Minutes from the meeting released by the Fed said that “most” participants judged that “it likely would be appropriate” to raise rates in June if job growth continued and economic growth picked up in the second quarter after a slow start to the year.
The passage was, for the Fed, a relatively direct advisory to investors that officials are seriously considering a rate hike in June, a possibility that markets in recent weeks have all but ruled out in guessing at the central bank’s intentions.
Stocks fell immediately following the release of the minutes, and futures prices reflected investors assigning a higher probability to a rate hike following the June meeting, scheduled to wrap up on the 15th of the month.
Following the April meeting, investors became less convinced that the Fed will raise rates multiple times this year and discounted the possibility of the central bank raising its target in June.
They had been warned, however, not to totally write off the possibility.
Speaking in Washington Tuesday, the presidents of the San Francisco and Atlanta regional Federal Reserve banks both suggested that the June meeting would be a “live” one, meaning that the Fed could announce an increase.
And some at the Fed have grown concerned in recent weeks that market expectations of the Fed’s plans for monetary policy have drifted apart from Fed members’ own intentions, going so far as to issue warnings to investors that they may be wrong.
The minutes released Wednesday revealed that some unspecified number of Fed officials were worried about markets misunderstanding them. “Some participants were concerned that market participants may not have properly assessed the likelihood of an increase in the target range at the June meeting, and they emphasized the importance of communicating clearly” their plans before June.
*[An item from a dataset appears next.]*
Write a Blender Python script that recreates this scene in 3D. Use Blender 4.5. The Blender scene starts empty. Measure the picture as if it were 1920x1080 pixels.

The Fed has not changed its short-term interest rate target since December, when it raised it to between 0.25-0.5 percent. That was the first rate hike since 2006 and the first time rates above zero were targeted since late 2008.
At issue is not just another 0.25 percent rate hike to 0.75 percent, but also the number of subsequent hikes over the next few years.
The Fed’s short-term interest rate target affects interest rates throughout the economy, including on business loans and on consumer products such as credit cards and mortgages.